According to D spec,
    structs, unions are value types.
    classes are ref types.

But this world is not perfectly described by the above 2. There are 4 cases:

  1. Value storage class inside value type.
      class C {};
      struct S {};

      struct Outer
      {
C cc; // ref storage for ref type. This is the rescue for splitting copy problem. D language's creators wanted this behavior. If
         S ss; // value storage for value type. OK.
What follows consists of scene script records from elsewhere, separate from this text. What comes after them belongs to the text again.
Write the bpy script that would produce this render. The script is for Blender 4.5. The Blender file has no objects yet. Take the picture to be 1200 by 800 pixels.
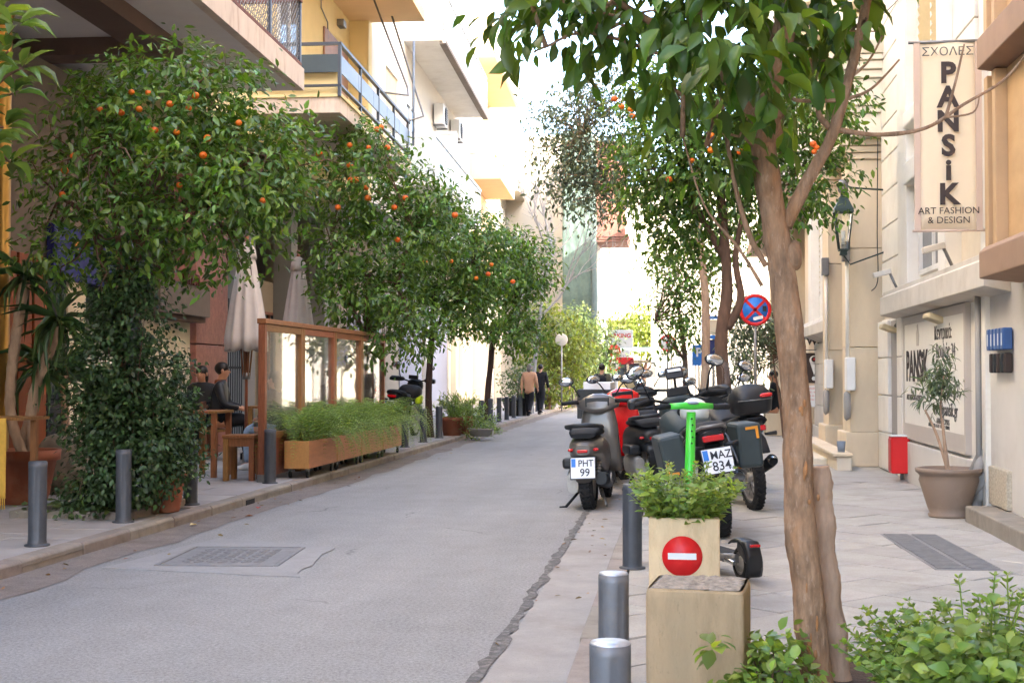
import bpy, math, random
import numpy as np
from mathutils import Vector, Matrix, Euler
R = math.radians
rnd = random.Random(7)
sc = bpy.context.scene
COL = sc.collection

# ------------------------------------------------------------------ camera, sky, sun, exposure
cam_d = bpy.data.cameras.new('camera'); cam = bpy.data.objects.new('camera', cam_d); COL.objects.link(cam)
sc.camera = cam
cam.location = (0, 0, 1.5)
FPX = 1550.0
YAW, PITCH = math.atan(195/FPX), math.atan(38/FPX)
cam.rotation_euler = (R(90)+PITCH, 0, YAW)
cam_d.sensor_width = 36; cam_d.lens = 36*FPX/1200; cam_d.clip_start = .05; cam_d.clip_end = 2000
cam_d.dof.use_dof = True; cam_d.dof.focus_distance = 14.0; cam_d.dof.aperture_fstop = 13

SUN_AZ, SUN_EL = R(126), R(29)
w = bpy.data.worlds.new('World'); sc.world = w; w.use_nodes = True
nt = w.node_tree; nt.nodes.clear()
sky = nt.nodes.new('ShaderNodeTexSky'); sky.sky_type = 'NISHITA'; sky.sun_disc = False
sky.sun_elevation = SUN_EL; sky.sun_rotation = SUN_AZ; sky.air_density = .8; sky.dust_density = 3.0; sky.ozone_density = .6
bg = nt.nodes.new('ShaderNodeBackground'); bg.inputs[1].default_value = .15
wo = nt.nodes.new('ShaderNodeOutputWorld')
nt.links.new(sky.outputs[0], bg.inputs[0]); nt.links.new(bg.outputs[0], wo.inputs[0])
sun_d = bpy.data.lights.new('sun', 'SUN'); sun_d.energy = 2.0; sun_d.angle = R(.53); sun_d.color = (1, .93, .82)
sun = bpy.data.objects.new('sun', sun_d); COL.objects.link(sun)
to_sun = Vector((math.sin(SUN_AZ)*math.cos(SUN_EL), math.cos(SUN_AZ)*math.cos(SUN_EL), math.sin(SUN_EL)))
sun.rotation_euler = to_sun.to_track_quat('Z', 'Y').to_euler()
vs = sc.view_settings
vs.view_transform = 'Standard'; vs.look = 'None'; vs.gamma = 1; vs.use_curve_mapping = False
vs.exposure = 3.78
sc.cycles.max_bounces = 10; sc.cycles.diffuse_bounces = 5; sc.cycles.transparent_max_bounces = 16
sc.cycles.use_denoising = True

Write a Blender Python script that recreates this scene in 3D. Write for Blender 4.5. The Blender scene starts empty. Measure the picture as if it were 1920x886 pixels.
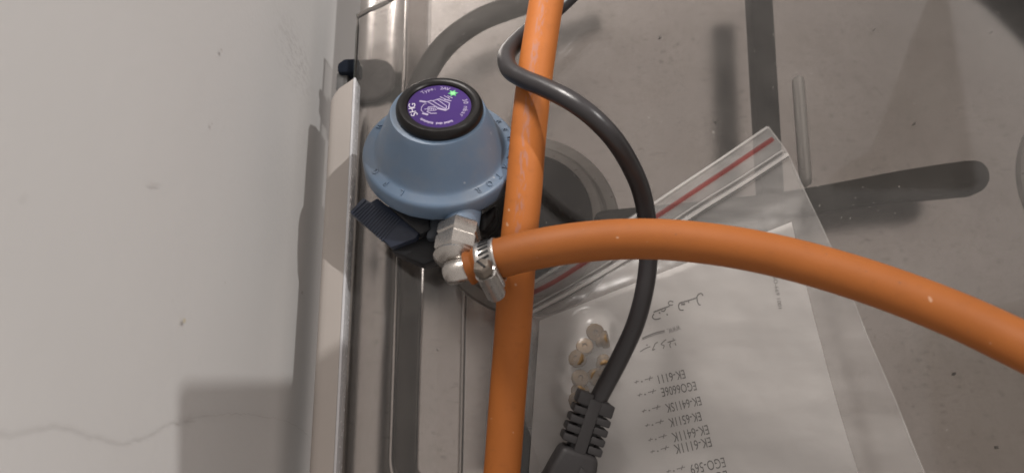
import bpy, bmesh, math, random
from mathutils import Vector, Matrix, noise

random.seed(7)
R = math.radians
scene = bpy.context.scene
col = scene.collection

# ------------------------------------------------------------------ camera
CAM = Vector((0.0, -0.080, 0.345))
PITCH = R(13.0)
FPX = 1423.0                      # focal length in photo pixels (1920 wide)
cam_data = bpy.data.cameras.new("camera")
cam_data.sensor_width = 36.0
cam_data.lens = FPX / 1920.0 * 36.0
cam_data.clip_start = 0.005
cam_data.clip_end = 50.0
cam = bpy.data.objects.new("camera", cam_data)
cam.location = CAM
cam.rotation_euler = (PITCH, 0, 0)
col.objects.link(cam)
scene.camera = cam
cam_data.dof.use_dof = True
cam_data.dof.focus_distance = 0.325
cam_data.dof.aperture_fstop = 9.0

# ------------------------------------------------------------------ light
LDIR = Vector((0.56, 0.32, 0.765)).normalized()      # towards the key lamp
world = bpy.data.worlds.new("World")
scene.world = world
world.use_nodes = True
wb = world.node_tree.nodes["Background"]
wb.inputs[0].default_value = (1.0, 0.915, 0.86, 1)
wb.inputs[1].default_value = 0.55


def area(name, loc, target, size, power, color):
    d = bpy.data.lights.new(name, 'AREA')
    d.shape = 'DISK'
    d.size = size
    d.energy = power
    d.color = color
    o = bpy.data.objects.new(name, d)
    o.location = loc
    o.rotation_euler = (Vector(target) - Vector(loc)).to_track_quat('-Z', 'Y').to_euler()
    col.objects.link(o)
    return o


LAMP = LDIR * 1.7
area("ceiling_lamp", LAMP, (0, 0, 0), 0.0045, 11.5, (1.0, 0.97, 0.94))
win = area("room_light", (-0.36, 0.86, 0.78), (-0.06, -0.03, 0), 0.36, 1.9, (1.0, 0.94, 0.89))
win.data.shape = 'RECTANGLE'
win.data.size_y = 0.4
win.data.spread = R(49)

vs = scene.view_settings
vs.view_transform = 'Standard'
vs.look = 'None'
vs.exposure = 0.05
vs.gamma = 1.0
vs.use_curve_mapping = False
scene.cycles.use_denoising = True
scene.cycles.caustics_reflective = False
scene.cycles.caustics_refractive = False
scene.cycles.max_bounces = 10
scene.cycles.transparent_max_bounces = 16
scene.cycles.filter_width = 1.7


# ------------------------------------------------------------------ placing helpers
def ray(px, py):
    v = Vector(((px - 960) / FPX, (443 - py) / FPX, -1.0))
    v.rotate(Matrix.Rotation(PITCH, 3, 'X'))
    return v


def at(px, py, z):
    d = ray(px, py)
    return CAM + d * ((z - CAM.z) / d.z)


def atx(px, py, x):
    d = ray(px, py)
    return CAM + d * ((x - CAM.x) / d.x)


# ------------------------------------------------------------------ mesh helpers
def obj(name, verts, faces, mat, parent=None, smooth=35, uvs=None):
    me = bpy.data.meshes.new(name)
    me.from_pydata([tuple(v) for v in verts], [], faces)
    if uvs:
        lay = me.uv_layers.new(name="UVMap")
        for l in me.loops:
            lay.data[l.index].uv = uvs[l.vertex_index]
    me.update()
    return link(name, me, mat, parent, smooth)


def link(name, me, mat, parent=None, smooth=35):
    if mat:
        me.materials.clear()
        me.materials.append(mat)
    if smooth:
        me.shade_smooth()
        me.set_sharp_from_angle(angle=R(smooth))
    o = bpy.data.objects.new(name, me)
    col.objects.link(o)
    if parent:
        par(o, parent)
    return o


def par(o, parent):
    o.parent = parent
    p = parent
    m = Matrix.Identity(4)
    while p:
        m = p.matrix_basis @ m if not p.parent else (p.matrix_parent_inverse @ p.matrix_basis) @ m
        p = p.parent
    o.matrix_parent_inverse = m.inverted()


def from_bm(name, bm, mat, parent=None, smooth=35):
    bmesh.ops.recalc_face_normals(bm, faces=bm.faces)
    me = bpy.data.meshes.new(name)
    bm.to_mesh(me)
    bm.free()
    return link(name, me, mat, parent, smooth)


def thing(name, label, cat, loc=(0, 0, 0), group=None):
    o = bpy.data.objects.new(name, None)
    o.location = loc
    o.empty_display_size = 0.01
    col.objects.link(o)
    return tag(o, label, cat, group)


def tag(o, label=None, cat=None, group=None, kind=None):
    if label: o["label"] = label
    if cat: o["category"] = cat
    if group: o["group"] = group
    if kind: o["kind"] = kind
    return o


def spline(pts, n=12):
    """Catmull-Rom through points (any tuple length)."""
    P = [Vector(p) for p in pts]
    P = [P[0] * 2 - P[1]] + P + [P[-1] * 2 - P[-2]]
    out = []
    for i in range(1, len(P) - 2):
        a, b, c, d = P[i - 1], P[i], P[i + 1], P[i + 2]
        for k in range(n):
            t = k / n
            out.append(0.5 * ((2 * b) + (c - a) * t + (2 * a - 5 * b + 4 * c - d) * t * t + (3 * b - 3 * c + d - a) * t ** 3))
    out.append(P[-2])
    return out


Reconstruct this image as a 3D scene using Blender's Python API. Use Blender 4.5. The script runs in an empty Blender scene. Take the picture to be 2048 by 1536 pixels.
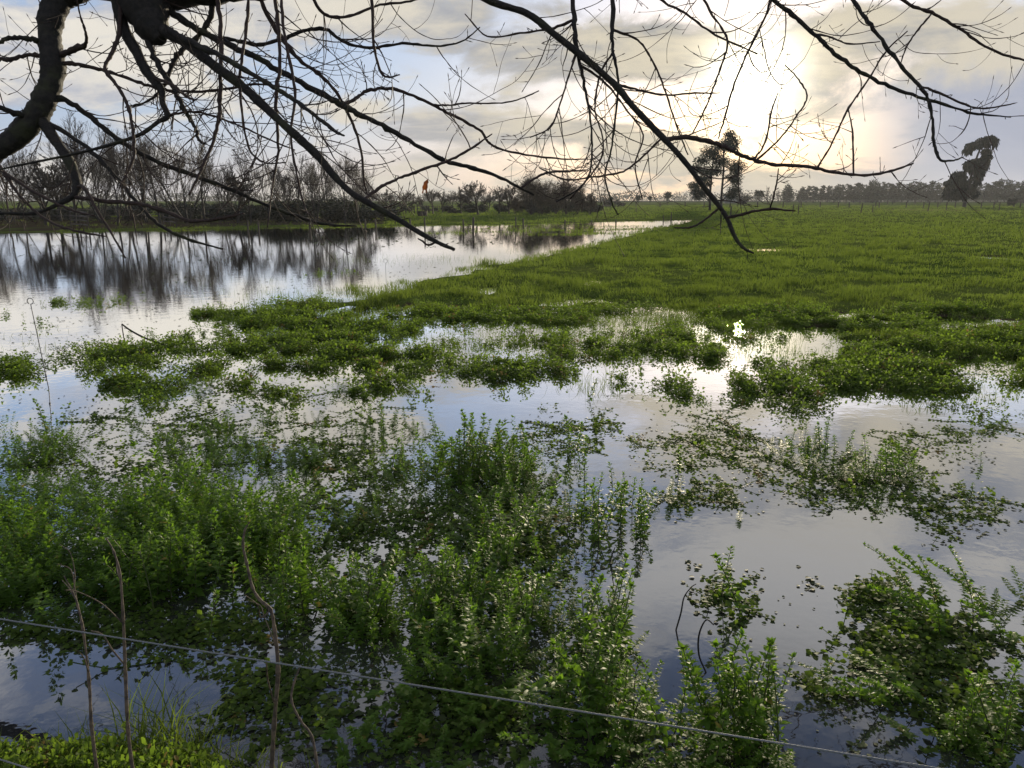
import bpy, math, random
import numpy as np
from mathutils import Vector, Euler

# ------------------------------------------------------------------ camera, sky, sun, exposure
scene = bpy.context.scene
COL = scene.collection
F = 1547.0                      # focal length of the photograph in its own pixels (2048 wide)
ZC = 2.2                        # eye height above the flood water
PITCH = math.atan((768 - 400) / F)
SP, CP = math.sin(PITCH), math.cos(PITCH)
SUN_EL, SUN_AZ = math.radians(7.8), math.radians(16.3)   # azimuth to the right of +Y

cam_d = bpy.data.cameras.new('camera')
cam_d.sensor_width = 36.0
cam_d.lens = 36.0 * F / 2048.0
cam_d.clip_start, cam_d.clip_end = 0.05, 5000
cam = bpy.data.objects.new('camera', cam_d)
COL.objects.link(cam)
cam.location = (0, 0, ZC)
cam.rotation_euler = (math.radians(90) - PITCH, 0, 0)
scene.camera = cam

vs = scene.view_settings
vs.view_transform, vs.look, vs.gamma, vs.exposure = 'Standard', 'None', 1.0, 0.3
scene.cycles.max_bounces = 7
scene.cycles.diffuse_bounces = 2
scene.cycles.glossy_bounces = 3
scene.cycles.transmission_bounces = 4
scene.cycles.transparent_max_bounces = 8
scene.cycles.volume_bounces = 0
scene.cycles.sample_clamp_indirect = 6.0
scene.cycles.use_denoising = True

SUN_DIR = Vector((math.sin(SUN_AZ) * math.cos(SUN_EL), math.cos(SUN_AZ) * math.cos(SUN_EL), math.sin(SUN_EL)))
sun_d = bpy.data.lights.new('sun', 'SUN')
sun_d.energy, sun_d.angle, sun_d.color = 4.3, math.radians(2.0), (1.0, 0.86, 0.62)
sun = bpy.data.objects.new('sun', sun_d)
COL.objects.link(sun)
sun.rotation_euler = (-SUN_DIR).to_track_quat('-Z', 'Y').to_euler()
sun.location = (60, 200, 60)


class NT:
    """small helper to write node trees as expressions"""
    def __init__(s, tree):
        s.t = tree
        s.n, s.l = tree.nodes, tree.links
    def new(s, typ, **kw):
        nd = s.n.new(typ)
        for k, v in kw.items():
            setattr(nd, k, v)
        return nd
    def put(s, sock, v):
        if isinstance(v, bpy.types.NodeSocket):
            s.l.new(v, sock)
        else:
            if sock.type == 'RGBA' and len(v) == 3:
                v = (*v, 1.0)
            sock.default_value = v
    def m(s, op, a, b=0.0, c=0.0, clamp=False):
        nd = s.new('ShaderNodeMath', operation=op, use_clamp=clamp)
        for i, v in enumerate((a, b, c)):
            s.put(nd.inputs[i], v)
        return nd.outputs[0]
    def v(s, op, a, b=(0, 0, 0)):
        nd = s.new('ShaderNodeVectorMath', operation=op)
        s.put(nd.inputs[0], a)
        if op == 'SCALE':
            s.put(nd.inputs['Scale'], b)
        else:
            s.put(nd.inputs[1], b)
        return nd.outputs['Value'] if op in ('DOT_PRODUCT', 'LENGTH') else nd.outputs[0]
    def mix(s, f, a, b, blend='MIX'):
        nd = s.new('ShaderNodeMix', data_type='RGBA', blend_type=blend)
        nd.clamp_factor = True
        s.put(nd.inputs['Factor'], f)
        s.put(nd.inputs[6], a)
        s.put(nd.inputs[7], b)
        return nd.outputs[2]
    def ramp(s, x, lo, hi, smooth=True):
        nd = s.new('ShaderNodeMapRange')
        nd.interpolation_type = 'SMOOTHSTEP' if smooth else 'LINEAR'
        s.put(nd.inputs[0], x)
        nd.inputs[1].default_value, nd.inputs[2].default_value = lo, hi
        return nd.outputs[0]
    def noise(s, vec, scale, detail=4.0, rough=0.55, dist=0.0):
        nd = s.new('ShaderNodeTexNoise')
        if vec is not None:
            s.put(nd.inputs['Vector'], vec)
        nd.inputs['Scale'].default_value = scale
        nd.inputs['Detail'].default_value = detail
        nd.inputs['Roughness'].default_value = rough
        nd.inputs['Distortion'].default_value = dist
        return nd.outputs[0]
    def xyz(s, vec):
        nd = s.new('ShaderNodeSeparateXYZ')
        s.put(nd.inputs[0], vec)
        return nd.outputs
    def comb(s, x, y, z):
        nd = s.new('ShaderNodeCombineXYZ')
        for i, v in enumerate((x, y, z)):
            s.put(nd.inputs[i], v)
        return nd.outputs[0]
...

         void funcC(C c) {} // ref param. Correction for splitting copy.
         void funcS(S s) {} // value param. OK.
      }

  2. Value storage class inside ref type.
      class Outer
      {
         C cc; // ref storage. Correction for splitting copy.
         S ss; // value storage. OK.

         void funcC(C c) {} // ref param. Correction for splitting copy.
         void funcS(S s) {} // value param. OK.
      }

  3. Ref storage class inside a ref type.
      class Outer
      {
         C cc; // ref storage for ref type. OK.
         S ss; // How? Wanted ref, but value storage here

         void funcC(C c) {} // ref param. OK.
         void funcS(ref S s) {} // ref param for value type. OK.
      }

  4. Ref storage class inside value type.
      struct Outer
      {
         C c; // ref storage for ref type. OK.
         S s; // How? Wanted ref, but value storage here

         void funcC(C c) {} // ref param. OK.
         void funcS(ref S s) {} // ref param for value type. OK.
      }

I can solve case 3+4 by wrapping struct S inside a class template. But can we have a nicer / straightforward syntax? Is there any problem that prevent ref storage class declaration for struct types, sir?